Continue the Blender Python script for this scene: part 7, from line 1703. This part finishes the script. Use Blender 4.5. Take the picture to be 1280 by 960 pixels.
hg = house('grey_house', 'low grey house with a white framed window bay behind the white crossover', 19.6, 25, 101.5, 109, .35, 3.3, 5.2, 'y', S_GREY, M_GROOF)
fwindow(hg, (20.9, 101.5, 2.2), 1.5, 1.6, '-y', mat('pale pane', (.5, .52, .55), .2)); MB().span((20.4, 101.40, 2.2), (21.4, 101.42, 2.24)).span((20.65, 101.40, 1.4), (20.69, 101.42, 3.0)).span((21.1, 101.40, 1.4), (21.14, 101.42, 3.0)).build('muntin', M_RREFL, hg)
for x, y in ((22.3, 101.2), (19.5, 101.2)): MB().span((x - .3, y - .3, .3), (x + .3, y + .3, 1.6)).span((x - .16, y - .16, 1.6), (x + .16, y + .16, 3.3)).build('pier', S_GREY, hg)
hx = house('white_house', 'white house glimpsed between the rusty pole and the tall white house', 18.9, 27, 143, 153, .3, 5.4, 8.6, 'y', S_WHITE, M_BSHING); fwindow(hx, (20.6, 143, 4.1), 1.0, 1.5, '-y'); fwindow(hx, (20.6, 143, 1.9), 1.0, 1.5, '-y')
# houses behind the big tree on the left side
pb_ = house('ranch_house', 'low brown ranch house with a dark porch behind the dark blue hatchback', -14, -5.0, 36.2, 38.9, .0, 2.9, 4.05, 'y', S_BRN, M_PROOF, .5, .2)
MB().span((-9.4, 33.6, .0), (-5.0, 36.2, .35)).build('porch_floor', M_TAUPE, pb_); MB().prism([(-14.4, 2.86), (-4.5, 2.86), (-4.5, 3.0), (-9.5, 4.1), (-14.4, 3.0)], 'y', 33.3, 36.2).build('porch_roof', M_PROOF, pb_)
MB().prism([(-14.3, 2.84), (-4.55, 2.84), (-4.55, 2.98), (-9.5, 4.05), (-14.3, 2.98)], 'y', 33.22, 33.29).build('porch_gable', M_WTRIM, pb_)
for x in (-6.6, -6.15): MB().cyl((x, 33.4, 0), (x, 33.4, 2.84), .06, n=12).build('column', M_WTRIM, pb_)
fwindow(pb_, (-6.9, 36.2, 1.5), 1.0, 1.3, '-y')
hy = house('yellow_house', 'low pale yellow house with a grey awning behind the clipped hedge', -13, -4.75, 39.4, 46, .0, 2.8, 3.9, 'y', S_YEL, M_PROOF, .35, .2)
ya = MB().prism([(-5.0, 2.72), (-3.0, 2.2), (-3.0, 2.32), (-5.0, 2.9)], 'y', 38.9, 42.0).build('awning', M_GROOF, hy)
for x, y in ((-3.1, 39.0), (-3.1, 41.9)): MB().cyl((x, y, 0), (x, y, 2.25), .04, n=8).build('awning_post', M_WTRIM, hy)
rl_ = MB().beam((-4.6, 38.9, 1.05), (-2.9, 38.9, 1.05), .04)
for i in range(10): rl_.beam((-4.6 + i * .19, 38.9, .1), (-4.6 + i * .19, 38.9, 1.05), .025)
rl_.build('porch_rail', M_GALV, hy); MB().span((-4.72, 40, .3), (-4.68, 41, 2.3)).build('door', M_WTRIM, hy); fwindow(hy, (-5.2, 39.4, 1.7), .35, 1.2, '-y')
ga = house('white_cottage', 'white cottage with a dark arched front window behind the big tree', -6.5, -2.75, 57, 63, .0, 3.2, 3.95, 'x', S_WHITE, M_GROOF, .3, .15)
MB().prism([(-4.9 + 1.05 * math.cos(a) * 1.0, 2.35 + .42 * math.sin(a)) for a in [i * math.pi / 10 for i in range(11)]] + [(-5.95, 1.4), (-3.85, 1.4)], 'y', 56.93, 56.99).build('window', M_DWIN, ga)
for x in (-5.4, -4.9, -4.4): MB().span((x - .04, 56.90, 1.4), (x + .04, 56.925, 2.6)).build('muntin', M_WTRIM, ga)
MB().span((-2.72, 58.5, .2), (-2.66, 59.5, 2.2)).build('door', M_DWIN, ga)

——

● Exercise aim
Reproduce all the data word for word.

● The answer
Continue the Blender Python script for this scene: part 7, from line 1703. This part finishes the script. Use Blender 4.5. Take the picture to be 1280 by 960 pixels.
hg = house('grey_house', 'low grey house with a white framed window bay behind the white crossover', 19.6, 25, 101.5, 109, .35, 3.3, 5.2, 'y', S_GREY, M_GROOF)
fwindow(hg, (20.9, 101.5, 2.2), 1.5, 1.6, '-y', mat('pale pane', (.5, .52, .55), .2)); MB().span((20.4, 101.40, 2.2), (21.4, 101.42, 2.24)).span((20.65, 101.40, 1.4), (20.69, 101.42, 3.0)).span((21.1, 101.40, 1.4), (21.14, 101.42, 3.0)).build('muntin', M_RREFL, hg)
for x, y in ((22.3, 101.2), (19.5, 101.2)): MB().span((x - .3, y - .3, .3), (x + .3, y + .3, 1.6)).span((x - .16, y - .16, 1.6), (x + .16, y + .16, 3.3)).build('pier', S_GREY, hg)
hx = house('white_house', 'white house glimpsed between the rusty pole and the tall white house', 18.9, 27, 143, 153, .3, 5.4, 8.6, 'y', S_WHITE, M_BSHING); fwindow(hx, (20.6, 143, 4.1), 1.0, 1.5, '-y'); fwindow(hx, (20.6, 143, 1.9), 1.0, 1.5, '-y')
# houses behind the big tree on the left side
pb_ = house('ranch_house', 'low brown ranch house with a dark porch behind the dark blue hatchback', -14, -5.0, 36.2, 38.9, .0, 2.9, 4.05, 'y', S_BRN, M_PROOF, .5, .2)
MB().span((-9.4, 33.6, .0), (-5.0, 36.2, .35)).build('porch_floor', M_TAUPE, pb_); MB().prism([(-14.4, 2.86), (-4.5, 2.86), (-4.5, 3.0), (-9.5, 4.1), (-14.4, 3.0)], 'y', 33.3, 36.2).build('porch_roof', M_PROOF, pb_)
MB().prism([(-14.3, 2.84), (-4.55, 2.84), (-4.55, 2.98), (-9.5, 4.05), (-14.3, 2.98)], 'y', 33.22, 33.29).build('porch_gable', M_WTRIM, pb_)
for x in (-6.6, -6.15): MB().cyl((x, 33.4, 0), (x, 33.4, 2.84), .06, n=12).build('column', M_WTRIM, pb_)
fwindow(pb_, (-6.9, 36.2, 1.5), 1.0, 1.3, '-y')
hy = house('yellow_house', 'low pale yellow house with a grey awning behind the clipped hedge', -13, -4.75, 39.4, 46, .0, 2.8, 3.9, 'y', S_YEL, M_PROOF, .35, .2)
ya = MB().prism([(-5.0, 2.72), (-3.0, 2.2), (-3.0, 2.32), (-5.0, 2.9)], 'y', 38.9, 42.0).build('awning', M_GROOF, hy)
for x, y in ((-3.1, 39.0), (-3.1, 41.9)): MB().cyl((x, y, 0), (x, y, 2.25), .04, n=8).build('awning_post', M_WTRIM, hy)
rl_ = MB().beam((-4.6, 38.9, 1.05), (-2.9, 38.9, 1.05), .04)
for i in range(10): rl_.beam((-4.6 + i * .19, 38.9, .1), (-4.6 + i * .19, 38.9, 1.05), .025)
rl_.build('porch_rail', M_GALV, hy); MB().span((-4.72, 40, .3), (-4.68, 41, 2.3)).build('door', M_WTRIM, hy); fwindow(hy, (-5.2, 39.4, 1.7), .35, 1.2, '-y')
ga = house('white_cottage', 'white cottage with a dark arched front window behind the big tree', -6.5, -2.75, 57, 63, .0, 3.2, 3.95, 'x', S_WHITE, M_GROOF, .3, .15)
MB().prism([(-4.9 + 1.05 * math.cos(a) * 1.0, 2.35 + .42 * math.sin(a)) for a in [i * math.pi / 10 for i in range(11)]] + [(-5.95, 1.4), (-3.85, 1.4)], 'y', 56.93, 56.99).build('window', M_DWIN, ga)
for x in (-5.4, -4.9, -4.4): MB().span((x - .04, 56.90, 1.4), (x + .04, 56.925, 2.6)).build('muntin', M_WTRIM, ga)
MB().span((-2.72, 58.5, .2), (-2.66, 59.5, 2.2)).build('door', M_DWIN, ga)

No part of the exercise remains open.